Critical thinking is lost on you isn't it. "Around that time" is mentioned and you nominate a fight from a decade and a half earlier. Troll.
Old, decrepit Foreman won the lineal championship in the 90s. He put Briggs and Morrison on the run. Two of the hardest 90s/2000s hitters. By the statistics blog's standards, presumably Briggs's zillion first round knockouts make him the most fearsome puncher of his era. And he ran from the Foreman train. Yet Foreman couldn't put away Ali. And he got knocked down by Jimmy Young. And KO'd by Ali. The solution to this quandary is simple. Henry Cooper was the hardest puncher of all time. This also neatly explains Shavers's poor results against Ali and Young. Shavers was fighting scared. He was facing two murderous, iron-chinned, harder-than-Morrison punchers, and he went into his shell. The poor guy was just fighting to survive.
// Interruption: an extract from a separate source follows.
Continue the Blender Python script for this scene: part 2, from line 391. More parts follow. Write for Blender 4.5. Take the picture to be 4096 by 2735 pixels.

Ali did a great job using the ropes to take a lot of the flush power away from George's punches (along with other great tactics like rolling and shoulder-muffling). But he got hit...BOY did he get hit. I still find it at least moderately entertaining when certain people choose to fly in the face of decades established wisdom at the expense of looking obtuse and/or cantankerous in a very silly way. Paucis verbis, some people don't seem to mind looking very dense.
Jinn: (The first quote about the Shavers power): Yeah bro man likes to punch. Doesn't like to hurt tho. Got a lot of power. But doesn't like hurting people. Smiles a lot and punches like some ducking Church preacher. Who tf has power and doesn't like to hurt? What kind of boxer don't like seeing blood? Yeah big man knockouts. Yeah talk. But did you ever kill anyone with a punch?